Granted, to be get into the top uni you're supposed to have a fantastic report card OR go through exams, sometimes up to a week and depending on the program, the acceptance % might be a mere 2-3%.
So competition is quite necessary in near-meritocracy and the further a person is willing to go, the harder they will have to work or have a true natural talent for something.
We can't choose where we start, but I tend to think that the family unit is the most important starting point for the person 'currently' navigating through life and that moulds the perception of that person towards his/hers family as well.
So yeah, I don't disagree with you, but I think I see a different intervention..
 
maybe those kids saw their mom get molested by police during a stop-and-frisk. you never know these days . i bet they have a good reason for being angry.
 
Wow. I've even heard of the Shanghai model. It's seems encompass the philosophy behind the "it takes a village approach.

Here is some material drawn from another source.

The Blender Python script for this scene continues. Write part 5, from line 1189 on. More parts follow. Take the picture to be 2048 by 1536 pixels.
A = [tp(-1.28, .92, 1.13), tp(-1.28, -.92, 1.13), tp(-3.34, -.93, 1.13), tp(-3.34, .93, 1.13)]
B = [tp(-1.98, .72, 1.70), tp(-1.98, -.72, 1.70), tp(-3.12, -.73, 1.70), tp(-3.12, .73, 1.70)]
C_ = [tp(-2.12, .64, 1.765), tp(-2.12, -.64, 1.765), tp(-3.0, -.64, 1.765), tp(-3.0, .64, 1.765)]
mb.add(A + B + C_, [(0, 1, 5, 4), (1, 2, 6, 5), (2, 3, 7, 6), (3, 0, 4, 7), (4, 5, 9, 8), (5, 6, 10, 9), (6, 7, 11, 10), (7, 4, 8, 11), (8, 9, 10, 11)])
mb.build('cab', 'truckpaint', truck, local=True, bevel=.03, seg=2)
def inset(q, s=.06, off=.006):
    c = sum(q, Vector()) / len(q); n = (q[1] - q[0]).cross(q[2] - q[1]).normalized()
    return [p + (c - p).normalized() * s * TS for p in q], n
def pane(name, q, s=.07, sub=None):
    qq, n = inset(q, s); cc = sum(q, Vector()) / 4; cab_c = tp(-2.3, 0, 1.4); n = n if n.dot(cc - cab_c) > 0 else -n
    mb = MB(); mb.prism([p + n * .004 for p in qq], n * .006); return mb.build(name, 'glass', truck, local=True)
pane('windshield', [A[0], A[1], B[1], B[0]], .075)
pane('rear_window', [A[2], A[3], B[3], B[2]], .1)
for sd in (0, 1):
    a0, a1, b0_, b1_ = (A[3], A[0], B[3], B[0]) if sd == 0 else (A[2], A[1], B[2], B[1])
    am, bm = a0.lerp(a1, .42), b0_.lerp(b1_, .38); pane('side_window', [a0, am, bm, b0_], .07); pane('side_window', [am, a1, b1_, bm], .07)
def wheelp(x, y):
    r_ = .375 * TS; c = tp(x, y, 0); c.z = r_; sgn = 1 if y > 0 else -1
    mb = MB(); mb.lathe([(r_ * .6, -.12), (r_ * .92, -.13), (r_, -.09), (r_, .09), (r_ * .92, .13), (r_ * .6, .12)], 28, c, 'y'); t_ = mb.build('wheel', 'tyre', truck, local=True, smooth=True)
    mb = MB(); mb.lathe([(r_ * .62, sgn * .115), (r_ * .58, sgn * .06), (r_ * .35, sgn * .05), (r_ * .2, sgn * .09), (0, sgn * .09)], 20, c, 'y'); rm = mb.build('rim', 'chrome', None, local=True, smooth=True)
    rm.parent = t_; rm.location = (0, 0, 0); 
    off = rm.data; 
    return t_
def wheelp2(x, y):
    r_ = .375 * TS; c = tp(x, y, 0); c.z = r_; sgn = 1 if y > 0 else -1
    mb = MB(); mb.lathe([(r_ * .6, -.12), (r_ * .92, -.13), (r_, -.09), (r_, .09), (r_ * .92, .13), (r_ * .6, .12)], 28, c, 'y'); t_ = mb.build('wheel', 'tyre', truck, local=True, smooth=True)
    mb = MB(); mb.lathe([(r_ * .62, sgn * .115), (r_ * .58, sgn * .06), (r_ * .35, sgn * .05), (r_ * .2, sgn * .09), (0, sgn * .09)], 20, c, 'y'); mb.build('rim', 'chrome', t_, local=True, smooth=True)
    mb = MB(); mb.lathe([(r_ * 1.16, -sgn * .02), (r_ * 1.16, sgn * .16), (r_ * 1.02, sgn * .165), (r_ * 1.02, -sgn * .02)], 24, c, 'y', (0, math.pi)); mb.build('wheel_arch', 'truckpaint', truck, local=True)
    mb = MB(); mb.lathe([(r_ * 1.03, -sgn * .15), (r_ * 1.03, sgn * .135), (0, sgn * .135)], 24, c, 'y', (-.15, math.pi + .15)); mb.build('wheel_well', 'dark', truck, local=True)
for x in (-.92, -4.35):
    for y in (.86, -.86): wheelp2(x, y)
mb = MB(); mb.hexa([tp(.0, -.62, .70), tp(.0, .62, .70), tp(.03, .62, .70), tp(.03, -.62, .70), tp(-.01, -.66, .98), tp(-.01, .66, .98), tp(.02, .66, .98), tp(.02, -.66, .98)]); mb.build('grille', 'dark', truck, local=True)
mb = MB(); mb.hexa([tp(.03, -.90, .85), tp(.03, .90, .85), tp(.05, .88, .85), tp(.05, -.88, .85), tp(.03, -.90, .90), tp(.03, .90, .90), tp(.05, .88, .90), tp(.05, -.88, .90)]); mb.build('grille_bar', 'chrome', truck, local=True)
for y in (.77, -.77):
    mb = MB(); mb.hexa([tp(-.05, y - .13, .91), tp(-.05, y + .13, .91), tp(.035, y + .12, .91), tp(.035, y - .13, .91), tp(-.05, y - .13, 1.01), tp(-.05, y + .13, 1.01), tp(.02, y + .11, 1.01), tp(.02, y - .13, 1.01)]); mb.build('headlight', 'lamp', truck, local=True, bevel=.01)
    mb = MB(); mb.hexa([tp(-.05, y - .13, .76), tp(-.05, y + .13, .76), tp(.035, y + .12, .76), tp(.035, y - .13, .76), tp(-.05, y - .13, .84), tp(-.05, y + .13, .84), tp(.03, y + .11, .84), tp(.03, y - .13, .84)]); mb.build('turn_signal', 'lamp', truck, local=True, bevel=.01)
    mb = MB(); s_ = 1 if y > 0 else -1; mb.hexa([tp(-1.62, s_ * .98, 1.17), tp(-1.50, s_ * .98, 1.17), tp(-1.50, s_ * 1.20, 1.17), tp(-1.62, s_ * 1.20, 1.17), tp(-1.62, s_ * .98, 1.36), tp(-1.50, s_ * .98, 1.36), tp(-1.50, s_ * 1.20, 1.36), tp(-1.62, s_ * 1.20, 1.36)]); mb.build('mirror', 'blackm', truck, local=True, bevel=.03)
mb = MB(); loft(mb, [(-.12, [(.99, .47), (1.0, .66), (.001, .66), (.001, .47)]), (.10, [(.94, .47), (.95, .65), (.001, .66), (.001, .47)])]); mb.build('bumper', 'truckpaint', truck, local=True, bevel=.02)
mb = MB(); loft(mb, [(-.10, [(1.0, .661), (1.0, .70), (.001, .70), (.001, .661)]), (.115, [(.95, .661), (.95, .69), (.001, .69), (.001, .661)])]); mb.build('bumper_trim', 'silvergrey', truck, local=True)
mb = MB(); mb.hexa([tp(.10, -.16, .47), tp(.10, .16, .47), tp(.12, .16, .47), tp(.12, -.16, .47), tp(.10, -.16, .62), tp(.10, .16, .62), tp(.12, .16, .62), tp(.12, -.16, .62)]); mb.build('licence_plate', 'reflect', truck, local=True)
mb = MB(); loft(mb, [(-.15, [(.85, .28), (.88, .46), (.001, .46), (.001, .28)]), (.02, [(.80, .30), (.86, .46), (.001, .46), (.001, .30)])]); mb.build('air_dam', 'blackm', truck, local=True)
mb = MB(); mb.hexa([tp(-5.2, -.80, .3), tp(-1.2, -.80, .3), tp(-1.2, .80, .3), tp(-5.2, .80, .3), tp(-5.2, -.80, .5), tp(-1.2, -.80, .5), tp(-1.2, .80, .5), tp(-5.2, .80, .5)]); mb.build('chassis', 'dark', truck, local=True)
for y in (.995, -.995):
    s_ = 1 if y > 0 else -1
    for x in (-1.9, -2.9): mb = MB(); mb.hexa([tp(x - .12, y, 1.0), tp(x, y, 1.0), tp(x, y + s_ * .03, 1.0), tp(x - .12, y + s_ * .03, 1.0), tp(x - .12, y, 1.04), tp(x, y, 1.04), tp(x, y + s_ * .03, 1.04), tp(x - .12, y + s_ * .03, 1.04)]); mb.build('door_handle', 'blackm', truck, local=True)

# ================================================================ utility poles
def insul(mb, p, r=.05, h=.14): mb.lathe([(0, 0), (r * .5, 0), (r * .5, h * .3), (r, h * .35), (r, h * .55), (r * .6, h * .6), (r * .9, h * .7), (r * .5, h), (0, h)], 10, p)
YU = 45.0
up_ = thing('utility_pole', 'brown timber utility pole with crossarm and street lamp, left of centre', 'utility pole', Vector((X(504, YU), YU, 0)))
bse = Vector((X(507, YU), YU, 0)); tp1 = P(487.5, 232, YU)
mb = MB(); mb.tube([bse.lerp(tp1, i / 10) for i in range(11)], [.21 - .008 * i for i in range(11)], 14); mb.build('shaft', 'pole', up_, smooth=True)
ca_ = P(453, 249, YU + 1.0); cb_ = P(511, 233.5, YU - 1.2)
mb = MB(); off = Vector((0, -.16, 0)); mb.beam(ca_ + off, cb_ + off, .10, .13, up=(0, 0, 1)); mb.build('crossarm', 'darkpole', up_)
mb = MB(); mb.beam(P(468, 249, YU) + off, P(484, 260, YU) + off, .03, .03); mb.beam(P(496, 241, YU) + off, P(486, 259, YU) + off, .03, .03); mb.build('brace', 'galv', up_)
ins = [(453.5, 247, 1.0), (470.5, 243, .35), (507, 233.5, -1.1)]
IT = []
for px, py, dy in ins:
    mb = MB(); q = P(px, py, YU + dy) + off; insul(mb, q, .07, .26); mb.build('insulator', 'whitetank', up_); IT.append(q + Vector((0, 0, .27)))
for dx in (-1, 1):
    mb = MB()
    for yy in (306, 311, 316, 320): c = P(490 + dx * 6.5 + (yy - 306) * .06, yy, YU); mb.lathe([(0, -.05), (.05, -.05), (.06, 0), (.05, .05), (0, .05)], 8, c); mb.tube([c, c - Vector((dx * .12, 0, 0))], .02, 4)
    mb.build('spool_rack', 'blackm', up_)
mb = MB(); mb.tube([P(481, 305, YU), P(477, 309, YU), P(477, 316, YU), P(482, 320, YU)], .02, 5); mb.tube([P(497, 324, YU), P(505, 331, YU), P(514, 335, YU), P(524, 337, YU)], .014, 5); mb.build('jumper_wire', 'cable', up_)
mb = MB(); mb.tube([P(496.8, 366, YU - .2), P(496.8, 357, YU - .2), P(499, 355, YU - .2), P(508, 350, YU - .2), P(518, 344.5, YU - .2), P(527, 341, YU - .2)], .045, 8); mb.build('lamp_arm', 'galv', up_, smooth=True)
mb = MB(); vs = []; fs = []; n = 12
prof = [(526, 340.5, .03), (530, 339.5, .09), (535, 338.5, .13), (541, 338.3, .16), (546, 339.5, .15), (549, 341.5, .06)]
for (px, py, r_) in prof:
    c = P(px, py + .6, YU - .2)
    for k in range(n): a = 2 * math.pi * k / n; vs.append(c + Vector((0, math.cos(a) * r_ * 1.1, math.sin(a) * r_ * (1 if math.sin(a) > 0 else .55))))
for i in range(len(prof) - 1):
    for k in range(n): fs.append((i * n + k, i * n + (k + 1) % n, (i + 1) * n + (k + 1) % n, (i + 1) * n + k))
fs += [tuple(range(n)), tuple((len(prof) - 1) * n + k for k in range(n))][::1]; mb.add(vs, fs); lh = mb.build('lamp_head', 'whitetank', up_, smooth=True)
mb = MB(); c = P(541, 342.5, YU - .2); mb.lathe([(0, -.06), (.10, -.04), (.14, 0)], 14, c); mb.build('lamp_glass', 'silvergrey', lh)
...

In your country does funding and setting the standards local, state or federal? Which building would someone write their "I'm mad as hell" letters too.
It's all 3 and none.

Funding is primarily done through local property taxes, essentially you pay for your school district based on how expensive your taxes are. Expensive counties generate more tax revenue for schools than less expensive counties. But the states chip in money as well. And the federal government provides funding if the state adopts specific criteria. For example, the federal government might want geometry taught at a certain age so they'll provide funding if the state agrees to make that part of the state-wide criteria. If a state doesn't agree with that criteria, they don't have to adopt it but they don't get the funding either.

This is what leads to debates around things like Common Core or No Child Left Behind. They are federal criteria that had to be adopted to qualify for federal money. The states want the money but they don't always want the criteria. Many times, the states feel strong armed into adopting the criteria because they need the money so badly. But this also means that there are universal standards beyond those grant based criteria. A school in Alabama can choose to teach subjects based on their own philosophy while a school in a neighboring state could teach the same subject based on a different philosophy. And that's before you get into how the individual school districts within the state can apply even more divergent philosophies from each other.

So, you could write your "I'm mad as hell" letters to state, fed and local but you'd have to write different letters because they all manage different parts of the funding and standards components from each other.